TASK DESCRIPTION - Word for word, restate every line of the listing that follows.
[start DATASET ROWS]
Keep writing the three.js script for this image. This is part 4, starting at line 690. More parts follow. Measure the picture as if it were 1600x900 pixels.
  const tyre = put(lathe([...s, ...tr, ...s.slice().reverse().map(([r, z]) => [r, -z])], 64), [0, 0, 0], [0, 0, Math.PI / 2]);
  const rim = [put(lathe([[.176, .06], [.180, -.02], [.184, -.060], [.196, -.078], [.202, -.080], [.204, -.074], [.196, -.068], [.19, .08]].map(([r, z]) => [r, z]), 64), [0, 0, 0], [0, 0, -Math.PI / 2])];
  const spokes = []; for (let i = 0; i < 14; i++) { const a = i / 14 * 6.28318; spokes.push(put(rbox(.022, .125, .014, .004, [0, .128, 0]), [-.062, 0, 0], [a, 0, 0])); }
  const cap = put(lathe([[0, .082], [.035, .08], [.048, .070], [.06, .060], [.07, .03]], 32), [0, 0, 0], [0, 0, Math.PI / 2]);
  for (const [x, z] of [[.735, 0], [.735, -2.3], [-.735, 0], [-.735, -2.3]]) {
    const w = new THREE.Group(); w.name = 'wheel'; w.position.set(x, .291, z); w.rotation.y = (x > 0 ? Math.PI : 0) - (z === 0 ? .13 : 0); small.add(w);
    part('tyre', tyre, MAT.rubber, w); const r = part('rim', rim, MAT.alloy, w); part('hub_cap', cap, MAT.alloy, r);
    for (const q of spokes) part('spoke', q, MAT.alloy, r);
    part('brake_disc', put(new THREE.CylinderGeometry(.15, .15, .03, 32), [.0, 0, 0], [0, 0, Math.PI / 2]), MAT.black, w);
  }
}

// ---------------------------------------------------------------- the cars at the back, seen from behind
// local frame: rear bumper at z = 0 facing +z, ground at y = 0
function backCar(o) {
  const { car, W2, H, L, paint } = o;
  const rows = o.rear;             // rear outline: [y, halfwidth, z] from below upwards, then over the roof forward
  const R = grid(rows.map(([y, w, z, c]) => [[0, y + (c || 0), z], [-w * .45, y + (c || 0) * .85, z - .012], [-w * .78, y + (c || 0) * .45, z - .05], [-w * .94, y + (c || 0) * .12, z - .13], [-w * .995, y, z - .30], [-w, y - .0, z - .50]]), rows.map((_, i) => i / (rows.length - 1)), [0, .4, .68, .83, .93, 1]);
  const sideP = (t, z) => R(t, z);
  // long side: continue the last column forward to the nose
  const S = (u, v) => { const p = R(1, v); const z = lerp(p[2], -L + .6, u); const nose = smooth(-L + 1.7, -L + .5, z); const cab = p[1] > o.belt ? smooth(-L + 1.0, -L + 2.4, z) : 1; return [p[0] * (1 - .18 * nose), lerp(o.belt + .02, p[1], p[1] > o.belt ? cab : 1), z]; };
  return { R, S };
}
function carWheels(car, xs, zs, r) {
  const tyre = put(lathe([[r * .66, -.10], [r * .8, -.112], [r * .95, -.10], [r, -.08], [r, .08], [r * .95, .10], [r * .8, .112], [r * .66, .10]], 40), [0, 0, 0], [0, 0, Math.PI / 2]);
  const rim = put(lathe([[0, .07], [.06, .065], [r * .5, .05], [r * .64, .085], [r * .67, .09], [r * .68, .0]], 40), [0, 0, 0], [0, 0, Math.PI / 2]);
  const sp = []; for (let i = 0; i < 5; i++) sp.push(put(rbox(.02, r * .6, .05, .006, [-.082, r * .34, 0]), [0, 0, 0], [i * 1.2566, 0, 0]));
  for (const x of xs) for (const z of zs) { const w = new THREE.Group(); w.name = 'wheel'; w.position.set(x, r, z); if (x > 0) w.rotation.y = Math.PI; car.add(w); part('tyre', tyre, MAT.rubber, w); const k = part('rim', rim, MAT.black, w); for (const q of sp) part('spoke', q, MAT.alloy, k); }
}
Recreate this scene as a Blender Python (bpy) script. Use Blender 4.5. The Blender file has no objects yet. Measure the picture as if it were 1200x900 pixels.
[end DATASET ROWS]
SOLUTION TO THE EXERCISE -
Keep writing the three.js script for this image. This is part 4, starting at line 690. More parts follow. Measure the picture as if it were 1600x900 pixels.
  const tyre = put(lathe([...s, ...tr, ...s.slice().reverse().map(([r, z]) => [r, -z])], 64), [0, 0, 0], [0, 0, Math.PI / 2]);
  const rim = [put(lathe([[.176, .06], [.180, -.02], [.184, -.060], [.196, -.078], [.202, -.080], [.204, -.074], [.196, -.068], [.19, .08]].map(([r, z]) => [r, z]), 64), [0, 0, 0], [0, 0, -Math.PI / 2])];
  const spokes = []; for (let i = 0; i < 14; i++) { const a = i / 14 * 6.28318; spokes.push(put(rbox(.022, .125, .014, .004, [0, .128, 0]), [-.062, 0, 0], [a, 0, 0])); }
  const cap = put(lathe([[0, .082], [.035, .08], [.048, .070], [.06, .060], [.07, .03]], 32), [0, 0, 0], [0, 0, Math.PI / 2]);
  for (const [x, z] of [[.735, 0], [.735, -2.3], [-.735, 0], [-.735, -2.3]]) {
    const w = new THREE.Group(); w.name = 'wheel'; w.position.set(x, .291, z); w.rotation.y = (x > 0 ? Math.PI : 0) - (z === 0 ? .13 : 0); small.add(w);
    part('tyre', tyre, MAT.rubber, w); const r = part('rim', rim, MAT.alloy, w); part('hub_cap', cap, MAT.alloy, r);
    for (const q of spokes) part('spoke', q, MAT.alloy, r);
    part('brake_disc', put(new THREE.CylinderGeometry(.15, .15, .03, 32), [.0, 0, 0], [0, 0, Math.PI / 2]), MAT.black, w);
  }
}

// ---------------------------------------------------------------- the cars at the back, seen from behind
// local frame: rear bumper at z = 0 facing +z, ground at y = 0
function backCar(o) {
  const { car, W2, H, L, paint } = o;
  const rows = o.rear;             // rear outline: [y, halfwidth, z] from below upwards, then over the roof forward
  const R = grid(rows.map(([y, w, z, c]) => [[0, y + (c || 0), z], [-w * .45, y + (c || 0) * .85, z - .012], [-w * .78, y + (c || 0) * .45, z - .05], [-w * .94, y + (c || 0) * .12, z - .13], [-w * .995, y, z - .30], [-w, y - .0, z - .50]]), rows.map((_, i) => i / (rows.length - 1)), [0, .4, .68, .83, .93, 1]);
  const sideP = (t, z) => R(t, z);
  // long side: continue the last column forward to the nose
  const S = (u, v) => { const p = R(1, v); const z = lerp(p[2], -L + .6, u); const nose = smooth(-L + 1.7, -L + .5, z); const cab = p[1] > o.belt ? smooth(-L + 1.0, -L + 2.4, z) : 1; return [p[0] * (1 - .18 * nose), lerp(o.belt + .02, p[1], p[1] > o.belt ? cab : 1), z]; };
  return { R, S };
}
function carWheels(car, xs, zs, r) {
  const tyre = put(lathe([[r * .66, -.10], [r * .8, -.112], [r * .95, -.10], [r, -.08], [r, .08], [r * .95, .10], [r * .8, .112], [r * .66, .10]], 40), [0, 0, 0], [0, 0, Math.PI / 2]);
  const rim = put(lathe([[0, .07], [.06, .065], [r * .5, .05], [r * .64, .085], [r * .67, .09], [r * .68, .0]], 40), [0, 0, 0], [0, 0, Math.PI / 2]);
  const sp = []; for (let i = 0; i < 5; i++) sp.push(put(rbox(.02, r * .6, .05, .006, [-.082, r * .34, 0]), [0, 0, 0], [i * 1.2566, 0, 0]));
  for (const x of xs) for (const z of zs) { const w = new THREE.Group(); w.name = 'wheel'; w.position.set(x, r, z); if (x > 0) w.rotation.y = Math.PI; car.add(w); part('tyre', tyre, MAT.rubber, w); const k = part('rim', rim, MAT.black, w); for (const q of sp) part('spoke', q, MAT.alloy, k); }
}
Recreate this scene as a Blender Python (bpy) script. Use Blender 4.5. The Blender file has no objects yet. Measure the picture as if it were 1200x900 pixels.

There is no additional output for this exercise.